Sciongay family members cited Al Smith, Jr. a partner with Murtha Cullina, as a key member of the team that saved the land and “the very best environmental attorney that there is.” Smith said he felt “blessed” to have worked with the family on such an important project. “This is a story about a uniquely beautiful place and a special family,” he said.

Richard Carroll said, about his wife Shirley, “She’s my hero.” Standing in the front of the room at the podium, looking at Shirley, in the back of the room next to her mother Harriet, he said, “I love you very much. Congratulations.”

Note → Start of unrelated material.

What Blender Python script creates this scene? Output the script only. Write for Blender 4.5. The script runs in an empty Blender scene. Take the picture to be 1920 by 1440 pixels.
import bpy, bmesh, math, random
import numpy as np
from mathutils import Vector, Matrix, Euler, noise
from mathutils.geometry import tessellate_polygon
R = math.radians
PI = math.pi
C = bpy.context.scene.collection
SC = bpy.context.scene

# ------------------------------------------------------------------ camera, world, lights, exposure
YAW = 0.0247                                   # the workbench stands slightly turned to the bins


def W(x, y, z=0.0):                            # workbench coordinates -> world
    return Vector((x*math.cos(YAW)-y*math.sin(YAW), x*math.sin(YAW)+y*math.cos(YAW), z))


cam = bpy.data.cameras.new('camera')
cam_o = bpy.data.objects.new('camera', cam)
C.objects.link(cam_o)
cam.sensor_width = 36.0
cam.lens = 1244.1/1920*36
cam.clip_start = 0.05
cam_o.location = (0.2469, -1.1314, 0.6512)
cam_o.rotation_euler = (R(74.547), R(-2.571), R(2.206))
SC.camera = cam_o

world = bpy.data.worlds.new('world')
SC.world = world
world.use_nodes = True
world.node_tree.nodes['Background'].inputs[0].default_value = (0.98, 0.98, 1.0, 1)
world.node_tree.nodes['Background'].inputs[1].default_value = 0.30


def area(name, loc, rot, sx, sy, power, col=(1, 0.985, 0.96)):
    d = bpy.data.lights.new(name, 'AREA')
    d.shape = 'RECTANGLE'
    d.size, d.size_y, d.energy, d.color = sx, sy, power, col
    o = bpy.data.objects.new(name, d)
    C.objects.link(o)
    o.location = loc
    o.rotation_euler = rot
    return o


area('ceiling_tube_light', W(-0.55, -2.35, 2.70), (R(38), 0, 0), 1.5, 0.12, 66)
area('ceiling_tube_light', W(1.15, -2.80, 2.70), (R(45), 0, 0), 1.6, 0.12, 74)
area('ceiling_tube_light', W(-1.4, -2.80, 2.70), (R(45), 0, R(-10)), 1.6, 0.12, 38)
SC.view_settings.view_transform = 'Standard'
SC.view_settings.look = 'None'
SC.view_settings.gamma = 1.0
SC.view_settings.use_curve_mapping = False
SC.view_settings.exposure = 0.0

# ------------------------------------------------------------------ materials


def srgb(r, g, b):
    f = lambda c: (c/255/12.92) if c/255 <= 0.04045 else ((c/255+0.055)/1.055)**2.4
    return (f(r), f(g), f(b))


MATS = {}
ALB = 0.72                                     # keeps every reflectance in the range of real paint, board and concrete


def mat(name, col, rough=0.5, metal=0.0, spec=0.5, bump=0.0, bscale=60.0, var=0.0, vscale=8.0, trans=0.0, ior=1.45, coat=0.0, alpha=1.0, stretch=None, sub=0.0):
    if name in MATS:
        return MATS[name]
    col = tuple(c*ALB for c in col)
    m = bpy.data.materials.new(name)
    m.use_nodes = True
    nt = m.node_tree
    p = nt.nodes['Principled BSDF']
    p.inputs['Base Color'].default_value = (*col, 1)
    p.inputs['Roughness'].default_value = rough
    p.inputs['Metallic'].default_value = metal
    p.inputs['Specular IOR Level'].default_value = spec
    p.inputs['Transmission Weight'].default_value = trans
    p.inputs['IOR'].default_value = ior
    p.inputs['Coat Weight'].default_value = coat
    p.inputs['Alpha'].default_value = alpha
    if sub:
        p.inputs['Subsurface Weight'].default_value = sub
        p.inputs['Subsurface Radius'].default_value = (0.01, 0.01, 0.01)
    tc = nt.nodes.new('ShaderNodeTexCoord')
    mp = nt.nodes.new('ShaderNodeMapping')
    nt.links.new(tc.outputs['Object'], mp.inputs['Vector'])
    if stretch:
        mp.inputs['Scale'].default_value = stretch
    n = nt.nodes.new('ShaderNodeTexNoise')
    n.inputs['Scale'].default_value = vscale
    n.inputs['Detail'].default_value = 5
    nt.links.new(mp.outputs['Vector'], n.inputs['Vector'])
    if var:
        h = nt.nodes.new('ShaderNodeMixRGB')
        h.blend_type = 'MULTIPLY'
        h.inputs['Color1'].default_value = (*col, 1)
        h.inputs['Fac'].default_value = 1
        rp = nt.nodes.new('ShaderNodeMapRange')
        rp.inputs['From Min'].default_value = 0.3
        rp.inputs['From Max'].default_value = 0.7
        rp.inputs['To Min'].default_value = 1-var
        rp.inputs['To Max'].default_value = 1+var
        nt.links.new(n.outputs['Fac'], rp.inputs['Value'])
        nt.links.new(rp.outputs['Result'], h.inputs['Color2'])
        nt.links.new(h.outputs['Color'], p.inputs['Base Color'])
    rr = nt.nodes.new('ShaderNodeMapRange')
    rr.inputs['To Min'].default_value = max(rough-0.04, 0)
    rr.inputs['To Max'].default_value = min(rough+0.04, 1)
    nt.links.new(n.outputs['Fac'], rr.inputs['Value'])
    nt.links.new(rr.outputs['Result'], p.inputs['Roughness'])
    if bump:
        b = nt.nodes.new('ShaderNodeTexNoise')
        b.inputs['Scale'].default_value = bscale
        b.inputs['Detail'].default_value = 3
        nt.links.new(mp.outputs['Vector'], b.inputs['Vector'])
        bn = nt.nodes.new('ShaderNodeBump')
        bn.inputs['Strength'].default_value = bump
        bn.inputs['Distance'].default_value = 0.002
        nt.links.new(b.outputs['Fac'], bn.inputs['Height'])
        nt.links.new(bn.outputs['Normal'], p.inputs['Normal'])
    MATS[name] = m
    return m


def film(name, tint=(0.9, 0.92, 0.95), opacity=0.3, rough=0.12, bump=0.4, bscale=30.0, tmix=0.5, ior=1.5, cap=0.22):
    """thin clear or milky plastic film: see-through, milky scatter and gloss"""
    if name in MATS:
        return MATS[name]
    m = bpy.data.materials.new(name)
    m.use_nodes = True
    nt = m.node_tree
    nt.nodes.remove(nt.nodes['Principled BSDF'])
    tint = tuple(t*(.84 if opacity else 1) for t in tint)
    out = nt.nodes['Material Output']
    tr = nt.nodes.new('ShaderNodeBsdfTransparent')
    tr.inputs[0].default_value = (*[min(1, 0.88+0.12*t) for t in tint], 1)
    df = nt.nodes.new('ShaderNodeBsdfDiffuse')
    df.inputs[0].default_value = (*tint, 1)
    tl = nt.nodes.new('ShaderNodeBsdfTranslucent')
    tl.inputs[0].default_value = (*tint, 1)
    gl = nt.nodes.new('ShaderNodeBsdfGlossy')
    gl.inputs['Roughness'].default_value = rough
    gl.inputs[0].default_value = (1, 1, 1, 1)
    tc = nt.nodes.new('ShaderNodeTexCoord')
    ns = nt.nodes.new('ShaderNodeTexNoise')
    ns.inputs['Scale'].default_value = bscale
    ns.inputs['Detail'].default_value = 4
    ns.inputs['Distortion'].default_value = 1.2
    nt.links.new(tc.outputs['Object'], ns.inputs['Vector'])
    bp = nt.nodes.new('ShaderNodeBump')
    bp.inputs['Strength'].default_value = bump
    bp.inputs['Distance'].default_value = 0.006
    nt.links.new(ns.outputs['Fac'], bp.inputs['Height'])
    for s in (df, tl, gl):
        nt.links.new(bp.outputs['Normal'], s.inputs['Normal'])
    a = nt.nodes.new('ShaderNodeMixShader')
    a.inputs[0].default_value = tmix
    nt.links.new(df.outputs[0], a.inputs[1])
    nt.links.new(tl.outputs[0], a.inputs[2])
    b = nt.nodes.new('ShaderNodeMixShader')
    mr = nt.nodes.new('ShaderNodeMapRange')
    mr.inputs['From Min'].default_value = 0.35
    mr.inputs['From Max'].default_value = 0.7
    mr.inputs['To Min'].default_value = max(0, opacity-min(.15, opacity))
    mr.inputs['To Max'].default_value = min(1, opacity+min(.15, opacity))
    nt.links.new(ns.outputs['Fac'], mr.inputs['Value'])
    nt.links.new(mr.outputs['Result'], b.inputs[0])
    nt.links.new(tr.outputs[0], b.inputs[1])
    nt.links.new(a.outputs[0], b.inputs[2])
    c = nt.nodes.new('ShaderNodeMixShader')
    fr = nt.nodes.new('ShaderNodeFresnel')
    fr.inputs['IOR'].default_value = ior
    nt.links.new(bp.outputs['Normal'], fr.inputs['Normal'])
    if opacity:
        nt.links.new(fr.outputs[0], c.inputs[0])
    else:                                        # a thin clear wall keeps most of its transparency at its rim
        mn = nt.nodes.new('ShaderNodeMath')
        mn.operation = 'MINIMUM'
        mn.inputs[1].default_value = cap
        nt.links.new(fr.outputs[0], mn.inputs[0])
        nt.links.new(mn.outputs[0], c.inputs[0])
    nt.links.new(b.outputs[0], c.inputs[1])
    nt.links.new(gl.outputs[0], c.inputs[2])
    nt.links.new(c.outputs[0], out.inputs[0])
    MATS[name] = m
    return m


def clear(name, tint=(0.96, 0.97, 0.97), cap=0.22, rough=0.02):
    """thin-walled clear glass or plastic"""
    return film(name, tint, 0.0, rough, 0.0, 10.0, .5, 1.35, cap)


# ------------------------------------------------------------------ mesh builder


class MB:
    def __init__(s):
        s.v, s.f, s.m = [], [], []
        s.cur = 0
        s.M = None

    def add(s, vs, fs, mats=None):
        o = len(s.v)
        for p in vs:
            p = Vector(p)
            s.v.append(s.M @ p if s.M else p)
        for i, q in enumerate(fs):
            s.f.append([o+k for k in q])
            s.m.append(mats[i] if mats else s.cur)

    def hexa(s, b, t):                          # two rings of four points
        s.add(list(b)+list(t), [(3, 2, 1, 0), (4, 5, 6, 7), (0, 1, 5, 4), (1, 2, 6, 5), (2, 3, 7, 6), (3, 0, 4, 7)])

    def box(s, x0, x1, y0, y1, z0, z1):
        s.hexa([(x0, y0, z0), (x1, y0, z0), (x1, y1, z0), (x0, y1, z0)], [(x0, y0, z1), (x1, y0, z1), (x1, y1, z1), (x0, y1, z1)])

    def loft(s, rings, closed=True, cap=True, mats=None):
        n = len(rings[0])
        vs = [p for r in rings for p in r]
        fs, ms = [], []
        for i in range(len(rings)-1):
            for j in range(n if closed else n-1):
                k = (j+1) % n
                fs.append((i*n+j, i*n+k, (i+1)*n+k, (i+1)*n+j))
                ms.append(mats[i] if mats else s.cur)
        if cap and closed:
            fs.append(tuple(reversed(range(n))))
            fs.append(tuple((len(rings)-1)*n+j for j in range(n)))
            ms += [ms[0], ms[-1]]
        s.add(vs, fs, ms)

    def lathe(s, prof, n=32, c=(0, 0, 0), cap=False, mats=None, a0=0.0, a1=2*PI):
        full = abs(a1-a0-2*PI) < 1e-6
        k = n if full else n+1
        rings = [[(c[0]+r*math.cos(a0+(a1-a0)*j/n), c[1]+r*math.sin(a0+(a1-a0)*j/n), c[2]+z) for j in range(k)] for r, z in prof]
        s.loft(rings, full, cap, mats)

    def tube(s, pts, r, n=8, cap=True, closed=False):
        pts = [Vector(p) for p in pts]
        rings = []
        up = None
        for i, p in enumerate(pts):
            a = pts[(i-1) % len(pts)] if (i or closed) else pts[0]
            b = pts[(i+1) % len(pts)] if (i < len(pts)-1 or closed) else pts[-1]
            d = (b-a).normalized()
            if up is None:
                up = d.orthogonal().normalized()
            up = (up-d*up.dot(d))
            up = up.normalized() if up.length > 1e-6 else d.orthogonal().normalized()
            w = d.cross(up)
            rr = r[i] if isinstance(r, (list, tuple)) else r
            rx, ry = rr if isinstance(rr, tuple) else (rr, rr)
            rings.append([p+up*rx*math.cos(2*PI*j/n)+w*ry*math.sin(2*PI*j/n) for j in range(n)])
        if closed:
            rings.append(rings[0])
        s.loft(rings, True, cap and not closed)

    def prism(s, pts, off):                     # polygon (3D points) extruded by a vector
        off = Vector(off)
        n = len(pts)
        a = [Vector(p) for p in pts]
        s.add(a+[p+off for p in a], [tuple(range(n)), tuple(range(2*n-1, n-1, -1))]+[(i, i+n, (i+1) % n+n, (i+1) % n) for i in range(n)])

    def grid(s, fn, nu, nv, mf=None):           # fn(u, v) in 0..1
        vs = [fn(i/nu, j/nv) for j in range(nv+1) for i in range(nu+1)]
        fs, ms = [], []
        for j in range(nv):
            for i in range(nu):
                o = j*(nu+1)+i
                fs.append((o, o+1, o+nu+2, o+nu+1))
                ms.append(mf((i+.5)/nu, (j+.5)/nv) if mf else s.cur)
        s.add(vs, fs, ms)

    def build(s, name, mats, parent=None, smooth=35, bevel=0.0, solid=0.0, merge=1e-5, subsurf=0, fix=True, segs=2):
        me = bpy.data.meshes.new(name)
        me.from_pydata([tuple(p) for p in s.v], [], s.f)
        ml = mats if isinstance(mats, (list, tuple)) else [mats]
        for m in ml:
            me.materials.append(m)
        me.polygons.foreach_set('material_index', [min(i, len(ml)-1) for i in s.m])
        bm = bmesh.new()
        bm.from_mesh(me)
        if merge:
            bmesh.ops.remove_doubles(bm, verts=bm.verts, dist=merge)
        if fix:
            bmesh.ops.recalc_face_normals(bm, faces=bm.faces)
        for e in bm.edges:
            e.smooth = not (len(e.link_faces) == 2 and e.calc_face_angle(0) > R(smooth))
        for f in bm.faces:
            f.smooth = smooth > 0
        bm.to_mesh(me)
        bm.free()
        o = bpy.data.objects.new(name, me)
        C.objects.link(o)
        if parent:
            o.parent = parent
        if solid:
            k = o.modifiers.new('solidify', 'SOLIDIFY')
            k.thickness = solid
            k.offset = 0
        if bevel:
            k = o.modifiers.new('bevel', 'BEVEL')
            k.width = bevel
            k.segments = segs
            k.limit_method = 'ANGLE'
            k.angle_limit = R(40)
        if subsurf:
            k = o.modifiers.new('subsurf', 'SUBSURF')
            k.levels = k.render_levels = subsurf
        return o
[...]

Clinton’s problem remains unsolved

As the Sciongay family and friends celebrated, hugged, and took pictures, Clinton First Selectman Willie Fritz told a reporter from the New Haven Register that he was in no mood to celebrate. He was quoted as saying it was a “sore subject.” He said he and other town officials are asking the DEEP to pay the money back the money it’s spent on the Sciongay legal battle. The article noted that the town is under a state mandate from the department to address its wastewater sewage problems.

Likewise, Shirley is not pleased with the money her family has had to spend fighting off the town’s advances and she is talking with her lawyers about whether it makes sense to try to recoup legal fees from Clinton.

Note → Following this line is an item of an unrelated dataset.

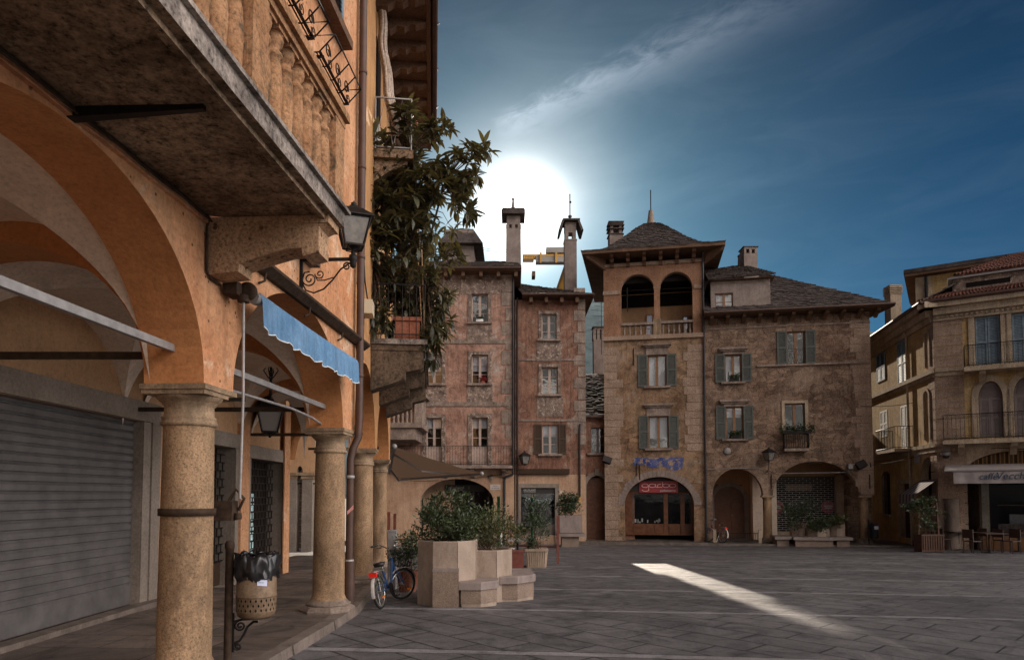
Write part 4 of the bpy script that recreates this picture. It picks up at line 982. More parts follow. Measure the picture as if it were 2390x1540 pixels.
# ---------------- foliage helper
def bush(name, label, cat, c, rx, ry, rz, n, mat, L=.055, stems=6, base=None, clump=26, rs=1, wl_=.42, upright=.2, flat=False):
    rd = random.Random(rs); root = thing(name, label, cat, base or (c-V((0, 0, rz))))
    lm, tm2 = MB(mat), MB(twig); b0 = V(base) if base is not None else c-V((0, 0, rz))
    cl = []
    for i in range(clump):
        while True:
            p = V((rd.uniform(-1, 1), rd.uniform(-1, 1), rd.uniform(-.85, 1)))
            if .15 < p.length < 1.0: break
        p *= rd.uniform(.85, 1.12); cl.append((c+V((p.x*rx, p.y*ry, p.z*rz)), rd.uniform(.16, .34)*min(rx, rz)*1.25))
    for i, (p, r) in enumerate(cl):
        if i < max(stems, clump*.6): tm2.tube([b0+V((rd.uniform(-.3, .3)*rx, rd.uniform(-.3, .3)*ry, 0)), b0.lerp(p, .6)+V((rd.uniform(-.1, .1)*rx, rd.uniform(-.1, .1)*ry, 0)), p], [.009, .006, .003], 4, cap=False)
    for i in range(n):
        p, r = cl[int(rd.random()*len(cl))]
        q = V((rd.gauss(0, .5), rd.gauss(0, .5), rd.gauss(0, .5)))*r+p
        d = (q-p).normalized()*.7+V((rd.uniform(-.7, .7), rd.uniform(-.7, .7), rd.uniform(-.4, .8)+upright)); d.normalize()
        s = d.cross(V((rd.uniform(-1, 1), rd.uniform(-1, 1), rd.uniform(-.3, 1)))).normalized()
        l = L*rd.uniform(.6, 1.3); w_ = l*wl_
        lm.add([q, q+d*l*.45+s*w_*.5, q+d*l, q+d*l*.45-s*w_*.5], [(0, 1, 2, 3)])
    if len(tm2.v): tm2.build('stem', root)
    lm.build('foliage', root); return root
leaf_a = leafmat('hedge_leaf_dark', (0.045, 0.06, 0.026), 0.25, 0.4, 0.55)
leaf_b = leafmat('hedge_leaf_olive', (0.075, 0.075, 0.030), 0.28, 0.45, 0.5)
leaf_c = leafmat('oleander_leaf', (0.040, 0.055, 0.028), 0.25, 0.4, 0.5)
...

While DEEP Commissioner Esty ultimately disagreed with Clinton about the best location for the sewage treatment system, he understands the desire on the part of the town to grow and expand their tax base to alleviate pressure on homeowners while at the same time expanding services to people who need them. It is understood that this cannot be done if a town cannot adequately process its sewage or if the sewage is being processed in a way that threatens Long Island Sound and other waterways.

Recent history shows unsuitability of Sciongay site for treatment site

Esty said recent history shows the Sciongay land would have been a highly unsuitable place for a sewage treatment system. That may not have seemed to be the case when this chapter of Chapman Mill Pond’s history started in the 1980’s, he said, but the thinking about this kind of thing has changed in recent times.

“One thing we have learned in the last several years, is that we have to be very careful about siting these kinds of wastewater facilities,” he said. “It does not make sense to site them anywhere where they will be susceptible to flooding and storm surges.” In fact, during Hurricane Sandy in 2012, some studies show that more than 11 billion gallons of raw sewage overflows were recording in the tri-state area as one sewage system after another was pummeled by the storm.

Esty said his department will continue to work with Clinton to resolve its wastewater problems. “We are committed to working with the town to find the right way and the right place,” he said. “We will find an appropriate location.”